Who should pick Unstad Arctic Surf
Unstad is for the cold-water surfer who wants the latitude as part of the experience — who finds that surfing in the Arctic Circle in January with the northern lights overhead is a specific kind of meaning that Tofino, excellent as it is, cannot provide because Tofino is not above the Arctic Circle. The Lofoten Islands have their own extraordinary landscape — the sharp peaks dropping into the sea, the rorbuer fishing huts on stilts, the light in summer that does not go dark — and Unstad sits inside that landscape at a wave that works at all tides. The accommodation is simpler. The sauna after a session is the recovery mechanism. The food is honest and cold-climate-appropriate. This is not a luxury trip; it is an adventure trip with a very good wave at the center of it. For cold-water surf photographers, for surfers building a life list of unusual places to surf, and for European surf travelers who can reach Bodø or Leknes by air and drive to Unstad without the transatlantic journey: this is the trip that will be told about for years.
Our verdict
For luxury cold-water surf comfort and the best spa in North America designed for exactly this use case: Wickaninnish Inn.

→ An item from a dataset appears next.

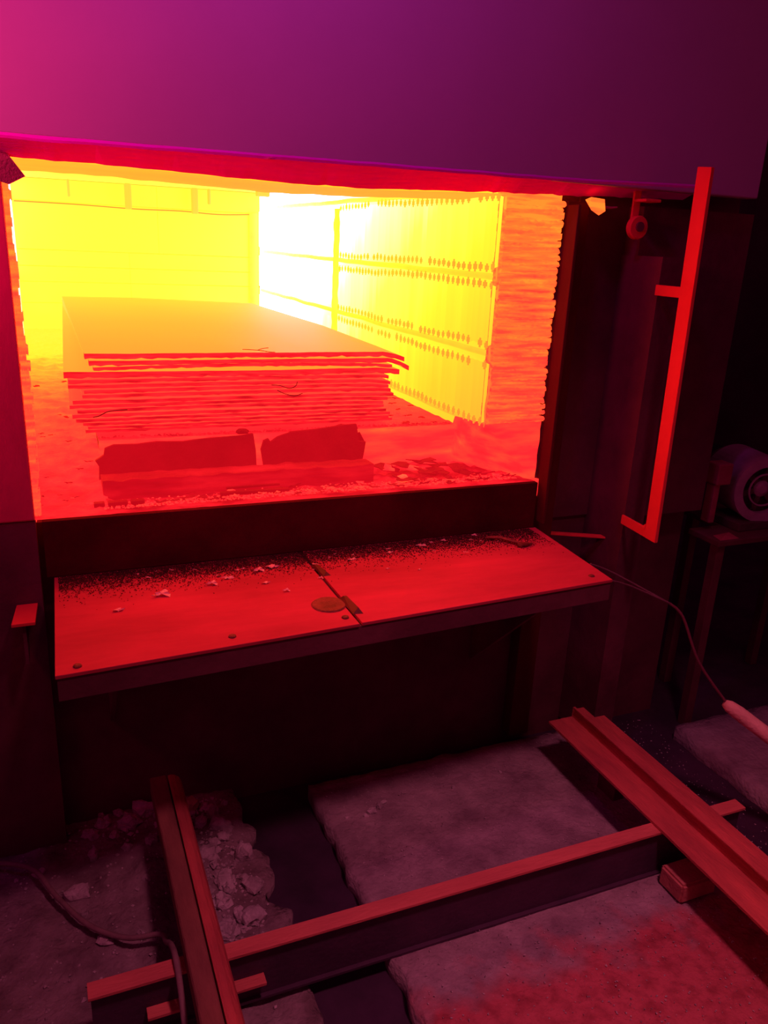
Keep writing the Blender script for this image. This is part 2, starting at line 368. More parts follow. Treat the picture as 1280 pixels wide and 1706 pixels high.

For the Arctic Circle latitude, the Lofoten peak-and-fjord landscape, and the specific experience of surfing above 68°N in winter light that exists nowhere else: Unstad Arctic Surf. These are not competing on the same axis. Wickaninnish wins on comfort, cuisine, and operational depth. Unstad wins on singularity of location and the particular kind of memory that comes from doing something genuinely unusual in a genuinely extreme place.